Plus naturaliste que les précédents films du cinéaste, Dossier 137 alterne entre l’aspect statique de la bureaucratie, appuyé par l’usage de plans fixes, et un montage rythmé par les procès-verbaux des policiers interrogés. Face à ces derniers, bien entraînés à répondre aux questions de l’enquêtrice et rabâchant qu’on leur a demandé de participer exceptionnellement à l’effort de guerre pour sauver la République, le point de vue de Stéphanie est renforcé par l’humanité que le film lui donne en la sortant de son bureau.

Mère d’un garçon d’une dizaine d’années qui cache le métier de ses parents, car « personne n’aime la police », fille d’une mère qui ne comprend pas très bien son travail et préfère regarder des vidéos de chats plutôt que la violence des actualités, ex-femme d’un brigadier des Stups qui n’accepte pas qu’elle enquête sur des collègues plutôt que sur des criminels… Ces différentes identités renforcent l’identification proche du personnage joué par Drucker et nous implique dans l’investigation menée pour obtenir une forme de vérité.

La bande-annonce de Dossier 137.

En recréant ainsi un fait divers fictionnel, mais inspiré de la réalité des événements de 2018 et des bavures policières courantes, Dominik Moll ne nous épargne aucune violence de la réalité.

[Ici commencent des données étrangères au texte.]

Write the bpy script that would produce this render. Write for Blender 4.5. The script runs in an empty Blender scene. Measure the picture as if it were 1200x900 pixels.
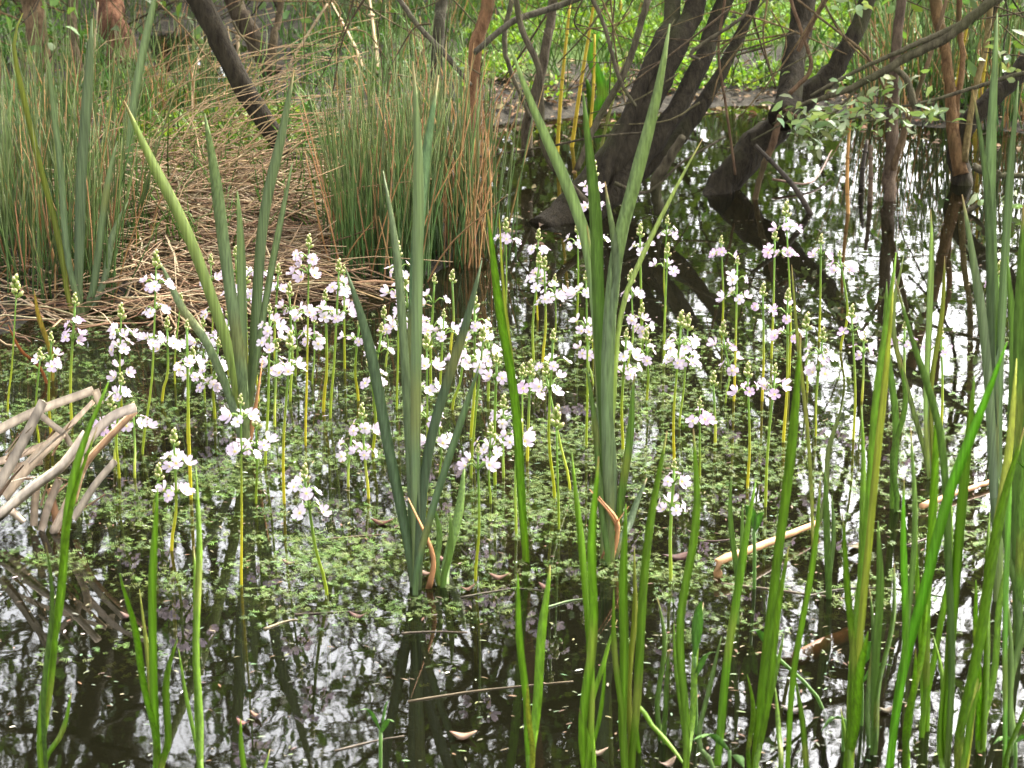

Pourtant, il prend bien soin de contre-balancer la tonalité du film avec des touches d’humour nous rappelant que ce n’est pas un simple dossier.

Dossier 137 met en évidence des inégalités persistantes, des territoires délaissés par les pouvoirs publics, des institutions déconnectées du terrain, des services publics asphyxiés par le manque de moyens… Profondément humain, il se révèle un film politique nécessaire et impactant. Comme une tentative de réconciliation, ou une main tendue, portée par une comédienne décidément toujours magistrale et qui saura convaincre celles et ceux qui avaient été emportés par la précision et la tension de La nuit du 12.